(Records with scene code)
───
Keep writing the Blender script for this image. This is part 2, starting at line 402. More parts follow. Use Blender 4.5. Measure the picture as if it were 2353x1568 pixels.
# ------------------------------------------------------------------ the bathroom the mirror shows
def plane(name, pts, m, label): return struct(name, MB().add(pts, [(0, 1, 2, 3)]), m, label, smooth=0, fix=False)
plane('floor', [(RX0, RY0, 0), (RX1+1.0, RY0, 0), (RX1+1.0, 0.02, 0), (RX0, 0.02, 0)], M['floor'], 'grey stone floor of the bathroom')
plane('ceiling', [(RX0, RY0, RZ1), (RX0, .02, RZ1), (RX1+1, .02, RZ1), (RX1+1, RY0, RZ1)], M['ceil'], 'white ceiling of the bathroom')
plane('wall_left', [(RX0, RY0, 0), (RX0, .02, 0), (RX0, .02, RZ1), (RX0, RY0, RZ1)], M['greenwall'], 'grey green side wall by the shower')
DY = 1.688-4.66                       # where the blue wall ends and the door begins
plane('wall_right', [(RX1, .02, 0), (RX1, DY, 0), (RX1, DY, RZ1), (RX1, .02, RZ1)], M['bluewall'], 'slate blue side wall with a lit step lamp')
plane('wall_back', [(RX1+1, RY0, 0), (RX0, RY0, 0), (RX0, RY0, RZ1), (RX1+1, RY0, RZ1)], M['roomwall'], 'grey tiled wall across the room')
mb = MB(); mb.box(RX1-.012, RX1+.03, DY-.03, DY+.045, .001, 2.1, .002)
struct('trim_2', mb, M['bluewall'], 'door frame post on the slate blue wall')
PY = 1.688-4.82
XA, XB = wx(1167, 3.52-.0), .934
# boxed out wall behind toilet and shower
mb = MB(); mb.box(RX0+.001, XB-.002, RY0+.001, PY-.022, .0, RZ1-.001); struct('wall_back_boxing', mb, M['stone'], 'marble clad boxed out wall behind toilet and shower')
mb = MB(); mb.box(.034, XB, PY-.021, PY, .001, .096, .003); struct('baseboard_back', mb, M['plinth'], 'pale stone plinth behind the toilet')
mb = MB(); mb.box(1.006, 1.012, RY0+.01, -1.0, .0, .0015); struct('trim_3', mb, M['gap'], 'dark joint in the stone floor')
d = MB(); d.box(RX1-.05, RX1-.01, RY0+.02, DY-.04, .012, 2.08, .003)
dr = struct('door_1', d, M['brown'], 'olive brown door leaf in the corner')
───
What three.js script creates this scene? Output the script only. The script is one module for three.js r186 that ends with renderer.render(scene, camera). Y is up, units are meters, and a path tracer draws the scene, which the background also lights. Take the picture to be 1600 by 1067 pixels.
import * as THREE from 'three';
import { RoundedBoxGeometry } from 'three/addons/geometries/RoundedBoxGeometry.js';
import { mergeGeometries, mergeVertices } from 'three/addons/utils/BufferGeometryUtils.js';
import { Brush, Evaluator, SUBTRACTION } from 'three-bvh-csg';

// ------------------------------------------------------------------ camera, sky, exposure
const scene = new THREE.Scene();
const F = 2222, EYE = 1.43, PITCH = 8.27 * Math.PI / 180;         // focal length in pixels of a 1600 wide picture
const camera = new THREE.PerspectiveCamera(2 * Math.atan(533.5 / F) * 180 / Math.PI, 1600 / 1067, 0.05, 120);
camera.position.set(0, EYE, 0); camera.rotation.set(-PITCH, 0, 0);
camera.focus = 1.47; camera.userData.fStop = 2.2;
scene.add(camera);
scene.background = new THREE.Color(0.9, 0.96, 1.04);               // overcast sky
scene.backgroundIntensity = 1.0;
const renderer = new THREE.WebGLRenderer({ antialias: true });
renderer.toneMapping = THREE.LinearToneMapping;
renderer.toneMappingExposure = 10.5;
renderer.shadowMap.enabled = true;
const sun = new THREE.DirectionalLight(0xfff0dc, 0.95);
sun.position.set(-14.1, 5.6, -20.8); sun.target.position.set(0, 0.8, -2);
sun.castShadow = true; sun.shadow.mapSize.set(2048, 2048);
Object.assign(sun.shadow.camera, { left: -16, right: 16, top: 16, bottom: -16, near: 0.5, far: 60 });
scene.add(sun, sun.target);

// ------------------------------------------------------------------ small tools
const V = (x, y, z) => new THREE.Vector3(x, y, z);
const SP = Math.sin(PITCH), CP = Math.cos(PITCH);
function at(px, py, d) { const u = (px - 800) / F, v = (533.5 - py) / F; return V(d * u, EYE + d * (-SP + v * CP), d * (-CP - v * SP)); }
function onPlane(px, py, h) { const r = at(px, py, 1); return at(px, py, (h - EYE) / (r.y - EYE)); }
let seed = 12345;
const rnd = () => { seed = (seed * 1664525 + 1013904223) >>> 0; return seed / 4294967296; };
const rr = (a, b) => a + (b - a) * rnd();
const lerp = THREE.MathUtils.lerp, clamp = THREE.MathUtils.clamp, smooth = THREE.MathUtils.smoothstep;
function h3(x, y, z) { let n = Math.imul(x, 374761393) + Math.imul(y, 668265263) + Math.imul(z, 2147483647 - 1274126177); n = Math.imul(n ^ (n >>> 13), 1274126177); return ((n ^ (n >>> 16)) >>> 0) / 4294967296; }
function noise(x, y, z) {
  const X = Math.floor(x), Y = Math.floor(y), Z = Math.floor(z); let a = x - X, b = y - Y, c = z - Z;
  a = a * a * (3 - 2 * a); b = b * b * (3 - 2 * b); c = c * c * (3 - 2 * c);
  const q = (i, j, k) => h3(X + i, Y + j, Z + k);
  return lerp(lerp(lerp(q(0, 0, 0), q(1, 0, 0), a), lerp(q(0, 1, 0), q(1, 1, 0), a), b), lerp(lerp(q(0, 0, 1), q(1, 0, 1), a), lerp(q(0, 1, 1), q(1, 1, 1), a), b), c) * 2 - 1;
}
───
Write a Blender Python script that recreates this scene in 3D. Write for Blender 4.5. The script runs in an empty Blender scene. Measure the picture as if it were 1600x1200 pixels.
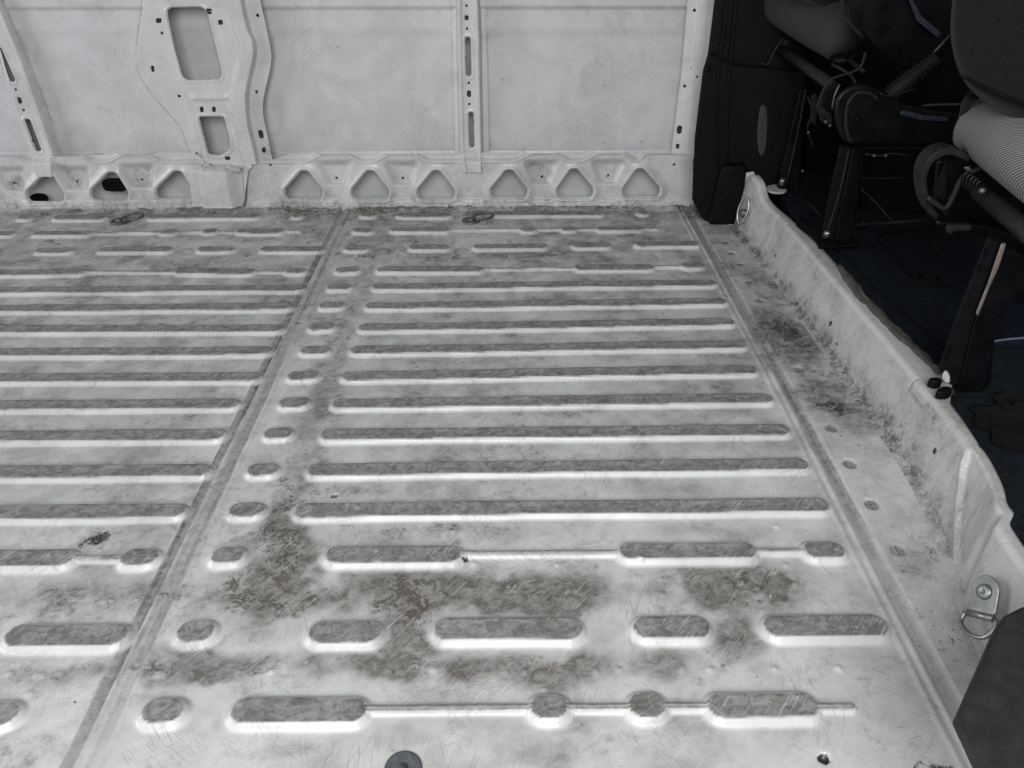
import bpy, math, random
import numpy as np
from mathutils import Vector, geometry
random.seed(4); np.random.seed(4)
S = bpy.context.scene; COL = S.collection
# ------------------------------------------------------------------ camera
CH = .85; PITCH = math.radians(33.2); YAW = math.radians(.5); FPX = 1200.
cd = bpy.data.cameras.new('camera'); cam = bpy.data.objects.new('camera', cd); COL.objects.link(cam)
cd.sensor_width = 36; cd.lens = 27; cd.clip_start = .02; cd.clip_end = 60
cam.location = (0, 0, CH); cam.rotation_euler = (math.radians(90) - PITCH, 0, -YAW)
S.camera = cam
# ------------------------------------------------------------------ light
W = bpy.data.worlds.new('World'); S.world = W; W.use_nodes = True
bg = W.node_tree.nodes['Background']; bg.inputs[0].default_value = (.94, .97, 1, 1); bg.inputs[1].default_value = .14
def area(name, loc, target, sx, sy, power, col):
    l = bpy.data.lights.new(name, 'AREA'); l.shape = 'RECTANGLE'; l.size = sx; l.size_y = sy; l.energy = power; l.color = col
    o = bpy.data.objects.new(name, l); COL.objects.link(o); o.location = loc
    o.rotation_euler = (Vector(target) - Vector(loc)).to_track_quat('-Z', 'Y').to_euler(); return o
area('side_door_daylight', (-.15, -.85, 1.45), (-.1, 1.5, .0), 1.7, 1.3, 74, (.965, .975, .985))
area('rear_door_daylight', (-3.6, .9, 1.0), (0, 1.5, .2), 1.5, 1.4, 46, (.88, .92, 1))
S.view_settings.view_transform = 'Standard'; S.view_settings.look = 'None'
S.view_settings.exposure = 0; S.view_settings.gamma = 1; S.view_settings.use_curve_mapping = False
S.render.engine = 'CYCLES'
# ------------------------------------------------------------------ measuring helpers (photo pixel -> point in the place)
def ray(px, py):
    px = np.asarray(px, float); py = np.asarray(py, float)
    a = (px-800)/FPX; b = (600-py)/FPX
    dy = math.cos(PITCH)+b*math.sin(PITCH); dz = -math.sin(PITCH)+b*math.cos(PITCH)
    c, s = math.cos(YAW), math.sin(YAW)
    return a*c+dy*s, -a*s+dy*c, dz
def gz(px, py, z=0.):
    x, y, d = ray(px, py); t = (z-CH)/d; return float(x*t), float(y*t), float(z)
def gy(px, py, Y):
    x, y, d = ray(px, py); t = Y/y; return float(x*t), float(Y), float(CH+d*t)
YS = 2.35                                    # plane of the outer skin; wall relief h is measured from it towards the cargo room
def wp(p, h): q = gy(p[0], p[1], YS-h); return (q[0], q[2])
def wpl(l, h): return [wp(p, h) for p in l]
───
All lines above from the one containing "What three.js script" to the one containing "Brush, Evaluator, SUBTRACTION" must be repeated exactly, both lines included, and no others.

What three.js script creates this scene? Output the script only. The script is one module for three.js r186 that ends with renderer.render(scene, camera). Y is up, units are meters, and a path tracer draws the scene, which the background also lights. Take the picture to be 1600 by 1067 pixels.
import * as THREE from 'three';
import { RoundedBoxGeometry } from 'three/addons/geometries/RoundedBoxGeometry.js';
import { mergeGeometries, mergeVertices } from 'three/addons/utils/BufferGeometryUtils.js';
import { Brush, Evaluator, SUBTRACTION } from 'three-bvh-csg';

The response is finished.